La riscoperta del tempo

La libertà umana, infatti, si esercita nel tempo: non quello istantaneo, appiattito sul presente, ma il “kairos” che sta in relazione con il passato e il futuro: suppone la gratitudine e l’esperienza del passato, l’attenzione al presente, la tensione al futuro. In una parola Gesù esprime il rapporto con il tempo con l’invito alla vigilanza, ad una capacità operosa di attesa che non rimane nell’ambito della comunità cristiana, ma può essere testimoniato ad ogni uomo:  “Quello che dico a voi, lo dico a tutti: vegliate!”.
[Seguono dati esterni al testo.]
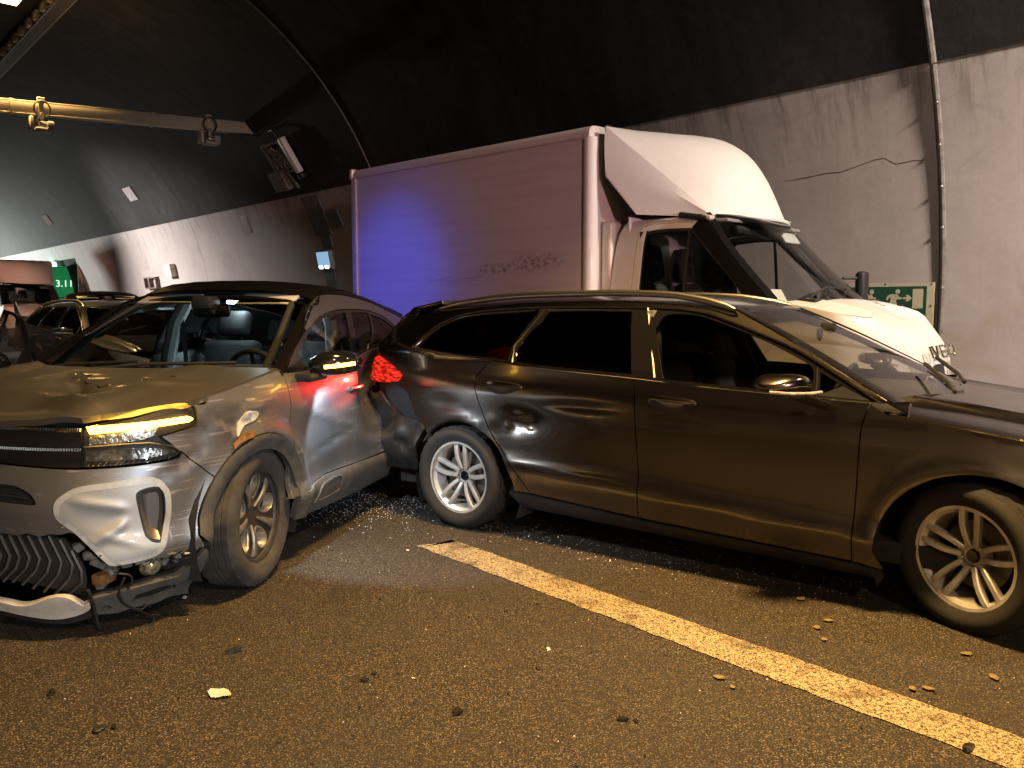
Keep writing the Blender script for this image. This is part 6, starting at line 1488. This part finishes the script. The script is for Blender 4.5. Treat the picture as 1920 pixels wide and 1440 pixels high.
def chip(x, y, L, mat, name, label):
    bm = bmesh.new(); n = random.randint(5, 8); P = [(math.cos(k/n*6.283)*L*random.uniform(.3, .6), math.sin(k/n*6.283)*L*random.uniform(.15, .4)) for k in range(n)]
    prism(bm, P, 0, L*random.uniform(.12, .3)); 
    for v in bm.verts: v.co.x += random.uniform(-.1, .1)*L; v.co.z *= random.uniform(.5, 1.2)
    o = obj(name, bm, mat, smooth=False); o.location = (x, y, .003); o.rotation_euler = (random.uniform(-.1, .1), random.uniform(-.1, .1), random.uniform(0, 6)); return tag(o, label, 'debris', 'wreck debris on the road')
for x, y, L, m, nm, lab, cat in [
    (-1.08, 2.83, .10, PALE, 'plastic_sliver', 'curved pale sliver lying on the road at lower left', 'debris'),
    (1.41, 3.79, .055, LEAF, 'leaf', 'single yellow leaf just clear of the estate car shadow', 'leaf'), (.80, 2.96, .05, LEAF, 'leaf', 'yellow leaf left of the white line at lower centre', 'leaf'),
    (.83, 2.88, .03, LEAF, 'leaf', 'tiny yellow leaf below another leaf beside the white line', 'leaf'), (1.86, 2.96, .055, LEAF, 'leaf', 'yellow leaf at the right edge beyond the white line', 'leaf'),
    (1.50, 2.87, .04, LEAF, 'leaf', 'left one of two dull leaves right of the white line', 'leaf'), (1.56, 2.87, .045, LEAF, 'leaf', 'right one of two dull leaves right of the white line', 'leaf'),
    (1.44, 3.52, .045, LEAF, 'leaf', 'topmost of three dull leaves in front of the front door', 'leaf'), (1.36, 3.44, .045, LEAF, 'leaf', 'middle of three dull leaves in front of the front door', 'leaf'),
    (1.34, 3.31, .04, LEAF, 'leaf', 'lowest of three dull leaves in front of the front door', 'leaf'), (1.87, 3.17, .05, LEAF, 'leaf', 'dull leaf in front of the front wheel of the estate car', 'leaf')]:
    leaf(x, y, L, m, nm, lab, cat)
for x, y, L, m, nm, lab in [
    (-.19, 2.70, .055, SHARD, 'black_lump', 'black lump on the road at the bottom centre'), (-1.40, 2.58, .06, SHARD, 'black_lump', 'black broken cluster on the road at bottom left'),
    (-1.36, 2.60, .04, SHARD, 'black_lump', 'small black bit beside the broken cluster at bottom left'), (.38, 2.65, .05, SHARD, 'black_shard', 'black twig like shard left of the white line at the bottom'),
    (.43, 2.64, .03, SHARD, 'black_shard', 'tiny black bit right of the twig like shard at the bottom'), (-1.29, 4.03, .05, SHARD, 'black_shard', 'black scrap behind the front wheel of the silver car'),
    (-.57, 2.94, .04, SHARD, 'black_shard', 'lower of two black chips in the middle foreground'), (-.54, 3.0, .035, SHARD, 'black_shard', 'upper of two black chips in the middle foreground'),
    (-1.15, 3.2, .07, SHARD, 'black_shard', 'long black scrap on the road below the silver car wheel'), (-1.71, 2.84, .05, SHARD, 'black_shard', 'black chip near the left edge in the foreground'),
    (1.48, 2.46, .07, SHARD, 'black_shard', 'black scrap lying on the white line at bottom right'), (.10, 3.04, .03, SHARD, 'black_shard', 'black speck left of the white line in the middle'),
    (-.61, 4.57, .022, PALE, 'glass_bit', 'white glinting bit at the tip of the white line'), (-.38, 2.96, .016, PALE, 'glass_bit', 'white bit on the road at the bottom centre'),
    (.15, 3.21, .03, PALE, 'paper_scrap', 'pale scrap on the road left of the white line'), (-1.61, 3.81, .035, PALE, 'paint_flake', 'pale flake under the torn corner of the silver car')]:
    chip(x, y, L, m, nm, lab)
# fine black grit and glass crumbs: nobody could count them
def crumbs(name, pts, mat, lo, hi, label):
    V = []; F = []
    for x, y in pts:
        r = random.uniform(lo, hi); h = r*random.uniform(.4, 1.0); a = random.uniform(0, 6.28); k = len(V)
        for i in range(4): V.append((x+r*math.cos(a+i*1.57)*random.uniform(.5, 1.2), y+r*math.sin(a+i*1.57)*random.uniform(.5, 1.2), .001))
        V.append((x+random.uniform(-.3, .3)*r, y+random.uniform(-.3, .3)*r, .001+h)); F += [(k+i, k+(i+1) % 4, k+4) for i in range(4)]
    o = raw(name, V, F, mat, kind='stuff'); o['label'] = label; return o
def onroad(n, s0, s1, d0, d1): return [tuple(tun(random.uniform(s0, s1), random.uniform(d0, d1), 0))[:2] for _ in range(n)]
crumbs('road_grit', onroad(900, -4.6, 1.5, -.4, 4.2), SHARD, .003, .009, 'scattered black grit on the road')
pile = [(-1.0 + random.gauss(0, .26), 5.85 + random.gauss(0, .38)) for _ in range(1500)] + [(-.2+t*2.0+random.gauss(0, .25), 5.1-t*1.15+random.gauss(0, .16)) for t in np.random.default_rng(3).random(500)]
crumbs('glass_crumbs', pile, pmat('glass_crumb', (.42, .45, .50), .15, coat=1), .002, .007, 'glass crumbs strewn between and under the cars')
crumbs('pale_grit', onroad(260, -4.6, 1.5, -.4, 4.2), PALE, .002, .005, 'pale specks on the road')

# dirt shaken onto the bonnet of the silver car
MUD = pmat('dark_mud', (.022, .02, .017), .9)
for x, y, L, lab in ((3.00, .02, .07, 'dark mud clod on the bonnet below the wiper'), (2.98, .09, .035, 'small mud crumb right of the clod below the wiper'), (3.06, .16, .05, 'round mud patch in the middle of the bonnet'), (3.10, .28, .075, 'large mud patch on the raised fold of the bonnet'),
                     (3.07, .36, .05, 'mud streak right of the large patch on the bonnet'), (3.00, .43, .04, 'mud crumb toward the right edge of the bonnet'), (2.94, .55, .03, 'smallest mud crumb nearest the bonnet edge')):
    P, N = suv_hood(np.array([x]), np.array([y])); w = suv.matrix_world if False else (Matrix.Translation((SUV[0], SUV[1], 0)) @ Matrix.Rotation(R(SUV[2]), 4, 'Z'))
    bm = bmesh.new(); n = 9; prism(bm, [(math.cos(k/n*6.283)*L*random.uniform(.25, .6), math.sin(k/n*6.283)*L*random.uniform(.15, .5)) for k in range(n)], -.006, .007)
    o = obj('mud_clod', bm, MUD, smooth=False); o.location = w @ Vector(P[0]); o.rotation_euler = (Vector((w.to_3x3() @ Vector(N[0])))).to_track_quat('Z', 'Y').to_euler(); tag(o, lab, 'mud', 'mud on the bonnet')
Il credente è quindi una persona che conosce il valore del tempo, in tutte le sue dimensioni. Guidato dallo Spirito  di Cristo, egli è capace di vedere lontano, di predisporre un futuro per tutti. Ciò a cui è chiamato il discepolo non riguarda lui solo, ma anche chi non fa parte della Chiesa: la comunità cristiana, con la sua presenza, ricorda ad ogni popolo, ad ogni terra in cui vive, la sua dignità e responsabilità, la sua apertura al futuro.
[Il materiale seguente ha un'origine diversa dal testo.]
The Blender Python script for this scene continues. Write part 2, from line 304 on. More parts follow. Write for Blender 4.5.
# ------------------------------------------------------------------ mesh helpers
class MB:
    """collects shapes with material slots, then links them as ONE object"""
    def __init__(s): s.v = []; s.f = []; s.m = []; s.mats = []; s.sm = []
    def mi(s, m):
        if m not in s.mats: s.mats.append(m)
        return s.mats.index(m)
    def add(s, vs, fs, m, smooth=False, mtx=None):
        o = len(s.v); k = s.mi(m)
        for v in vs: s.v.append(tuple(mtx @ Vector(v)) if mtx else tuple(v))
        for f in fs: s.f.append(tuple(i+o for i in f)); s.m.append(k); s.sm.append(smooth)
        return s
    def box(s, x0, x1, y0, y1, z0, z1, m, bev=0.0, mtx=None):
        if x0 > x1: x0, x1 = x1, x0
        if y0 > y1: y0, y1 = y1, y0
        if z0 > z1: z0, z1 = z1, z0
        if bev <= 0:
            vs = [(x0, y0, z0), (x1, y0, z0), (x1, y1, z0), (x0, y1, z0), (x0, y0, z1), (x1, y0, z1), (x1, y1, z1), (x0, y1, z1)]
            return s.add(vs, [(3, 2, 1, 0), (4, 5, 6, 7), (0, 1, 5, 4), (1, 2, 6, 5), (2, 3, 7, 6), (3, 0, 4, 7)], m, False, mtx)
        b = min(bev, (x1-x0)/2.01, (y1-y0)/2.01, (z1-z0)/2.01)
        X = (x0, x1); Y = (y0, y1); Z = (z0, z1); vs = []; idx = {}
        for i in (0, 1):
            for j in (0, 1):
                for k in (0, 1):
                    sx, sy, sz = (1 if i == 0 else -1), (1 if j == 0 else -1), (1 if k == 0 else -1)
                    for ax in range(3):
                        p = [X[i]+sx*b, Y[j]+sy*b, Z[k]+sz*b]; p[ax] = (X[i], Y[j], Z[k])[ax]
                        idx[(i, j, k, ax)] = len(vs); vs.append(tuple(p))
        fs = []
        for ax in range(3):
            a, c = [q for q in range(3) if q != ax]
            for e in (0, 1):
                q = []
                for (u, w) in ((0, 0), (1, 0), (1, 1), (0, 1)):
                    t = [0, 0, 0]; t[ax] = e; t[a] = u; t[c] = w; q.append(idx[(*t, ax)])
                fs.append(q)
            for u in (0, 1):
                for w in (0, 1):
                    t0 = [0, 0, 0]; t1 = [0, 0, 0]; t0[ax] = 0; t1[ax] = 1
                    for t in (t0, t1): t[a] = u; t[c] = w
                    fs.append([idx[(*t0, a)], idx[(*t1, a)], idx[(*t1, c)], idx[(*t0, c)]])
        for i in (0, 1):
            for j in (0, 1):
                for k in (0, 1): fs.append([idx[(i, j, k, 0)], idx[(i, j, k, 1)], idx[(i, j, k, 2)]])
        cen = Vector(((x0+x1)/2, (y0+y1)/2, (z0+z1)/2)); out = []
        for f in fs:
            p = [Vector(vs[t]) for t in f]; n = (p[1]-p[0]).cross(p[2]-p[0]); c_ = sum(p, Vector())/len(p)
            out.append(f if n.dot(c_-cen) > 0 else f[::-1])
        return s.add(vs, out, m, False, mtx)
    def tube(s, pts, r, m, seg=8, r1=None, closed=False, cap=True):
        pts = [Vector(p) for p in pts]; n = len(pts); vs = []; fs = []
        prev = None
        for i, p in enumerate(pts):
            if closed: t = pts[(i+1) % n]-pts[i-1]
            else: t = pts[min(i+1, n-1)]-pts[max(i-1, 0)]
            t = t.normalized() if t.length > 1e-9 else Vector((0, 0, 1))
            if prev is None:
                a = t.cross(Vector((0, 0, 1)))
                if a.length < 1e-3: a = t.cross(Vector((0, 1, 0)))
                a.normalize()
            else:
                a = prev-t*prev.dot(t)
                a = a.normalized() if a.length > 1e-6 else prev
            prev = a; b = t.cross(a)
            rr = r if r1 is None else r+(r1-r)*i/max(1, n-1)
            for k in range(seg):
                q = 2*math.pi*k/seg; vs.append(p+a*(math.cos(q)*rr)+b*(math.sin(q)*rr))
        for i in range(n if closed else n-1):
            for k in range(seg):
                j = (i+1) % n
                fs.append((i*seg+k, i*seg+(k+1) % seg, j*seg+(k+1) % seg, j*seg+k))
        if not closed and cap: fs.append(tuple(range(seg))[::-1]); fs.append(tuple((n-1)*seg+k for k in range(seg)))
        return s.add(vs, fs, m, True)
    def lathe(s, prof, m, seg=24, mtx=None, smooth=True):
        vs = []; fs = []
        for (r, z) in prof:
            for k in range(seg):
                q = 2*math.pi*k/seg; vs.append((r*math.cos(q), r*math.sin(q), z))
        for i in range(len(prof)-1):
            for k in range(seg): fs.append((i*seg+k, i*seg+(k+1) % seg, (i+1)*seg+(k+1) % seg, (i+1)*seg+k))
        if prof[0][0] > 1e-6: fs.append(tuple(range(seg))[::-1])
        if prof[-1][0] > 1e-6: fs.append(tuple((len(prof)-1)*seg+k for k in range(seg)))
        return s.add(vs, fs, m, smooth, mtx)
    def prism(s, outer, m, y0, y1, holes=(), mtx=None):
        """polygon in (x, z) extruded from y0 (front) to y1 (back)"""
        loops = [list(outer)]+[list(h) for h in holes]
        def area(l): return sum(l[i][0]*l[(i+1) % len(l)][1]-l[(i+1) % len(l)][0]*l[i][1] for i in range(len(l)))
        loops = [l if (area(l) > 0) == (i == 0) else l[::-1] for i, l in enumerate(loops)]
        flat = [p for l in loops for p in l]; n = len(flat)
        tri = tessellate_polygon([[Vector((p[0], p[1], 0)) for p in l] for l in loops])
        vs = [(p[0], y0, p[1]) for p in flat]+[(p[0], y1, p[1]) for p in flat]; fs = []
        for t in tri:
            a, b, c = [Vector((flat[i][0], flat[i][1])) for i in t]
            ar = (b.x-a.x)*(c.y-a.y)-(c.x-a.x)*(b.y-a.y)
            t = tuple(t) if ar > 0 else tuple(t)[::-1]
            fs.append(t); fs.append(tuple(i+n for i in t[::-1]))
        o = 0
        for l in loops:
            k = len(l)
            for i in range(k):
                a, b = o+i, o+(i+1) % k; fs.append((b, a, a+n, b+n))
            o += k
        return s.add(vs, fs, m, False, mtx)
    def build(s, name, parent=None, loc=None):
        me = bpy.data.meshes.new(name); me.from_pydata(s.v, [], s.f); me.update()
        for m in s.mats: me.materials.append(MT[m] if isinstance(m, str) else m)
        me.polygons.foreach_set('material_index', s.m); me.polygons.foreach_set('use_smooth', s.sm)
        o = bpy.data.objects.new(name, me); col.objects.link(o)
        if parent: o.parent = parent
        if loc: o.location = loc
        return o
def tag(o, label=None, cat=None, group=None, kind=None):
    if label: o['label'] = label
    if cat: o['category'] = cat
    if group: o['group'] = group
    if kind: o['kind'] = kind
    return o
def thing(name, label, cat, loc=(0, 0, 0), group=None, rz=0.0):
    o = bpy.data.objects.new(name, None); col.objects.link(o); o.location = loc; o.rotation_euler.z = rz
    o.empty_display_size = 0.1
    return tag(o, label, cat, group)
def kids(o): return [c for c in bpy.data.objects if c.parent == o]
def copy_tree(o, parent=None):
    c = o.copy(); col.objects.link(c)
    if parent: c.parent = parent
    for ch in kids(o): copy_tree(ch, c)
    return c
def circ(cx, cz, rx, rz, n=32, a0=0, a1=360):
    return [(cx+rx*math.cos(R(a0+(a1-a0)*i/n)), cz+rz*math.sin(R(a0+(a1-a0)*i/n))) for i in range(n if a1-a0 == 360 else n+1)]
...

La preghiera del popolo profetico e l’annuncio evangelico riaprono dunque alla speranza: Dio è all’opera, anche in una storia che ad occhi superficiali sembra assurda e inconcludente; anche gli eventi più sconcertanti possono essere letti  come un mezzo per essere risvegliati, scossi dall’indifferenza, e restituiti alla vera libertà e responsabilità. In un tempo in cui la crisi economica mostra il limite di una ingenua pretesa di onnipotenza e sviluppo illimitato, fondato su pilastri inconsistenti di sfruttamento e debito, ogni credente è chiamato a ritrovare “il suo compito”, il suo posto, il suo punto di osservazione e di guardia, per riaprire a tutti le vie della speranza, e per essere pronto ad accogliere il Signore.